The acting Chief Justice, in striking out the petition on the basis that there was non-service, had pointed out that service within the time prescribed is a condition precedent to the hearing and determination of an election petition.
The petitioners contended that the elections were unlawfully conducted and/or that the results (if lawfully conducted) were affected or might have been affected by unlawful acts or omissions.
They had asked the High Court to declare that President Dr Irfaan Ali is illegally holding office. The results of a national recount of all ballots cast showed that the PPP/C won the general elections with 233,336 votes over the Coalition’s 217,920 votes.
Other petition
Earlier this month, the CoA announced that it would proceed with hearing the APNU/AFC’s other election petition, which was struck out by Justice George on April 26, 2021. In that matter, the petitioners argue that the Chief Justice committed several errors in law.
Filed by Claudette Thorne and Heston Bostwick, the petitioners are asking the election court to invalidate the results of the March 2020 election on the primary ground of serious non-compliance with the Constitution and electoral laws as they relate to the Guyana Elections Commission’s (GECOM’s) conduct over those elections. They contended that Section 22 of the Elections Law (Amendment) Act and Order #60, also known as the Recount Order, violated the Constitution.

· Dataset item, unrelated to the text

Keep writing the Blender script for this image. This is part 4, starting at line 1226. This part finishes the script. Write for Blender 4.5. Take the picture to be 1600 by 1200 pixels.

But, in dismissing the election petition, the Chief Justice held that the petitioners failed to present evidence to support that the conduct of the elections contravened the Constitution and electoral laws. She ruled that neither Section 22 nor the Recount Order was ultra vires the Constitution, adding that Article 162 of the Constitution empowered GECOM to take whatever actions were necessary to conclude the elections, including embarking on a recount of all ballots.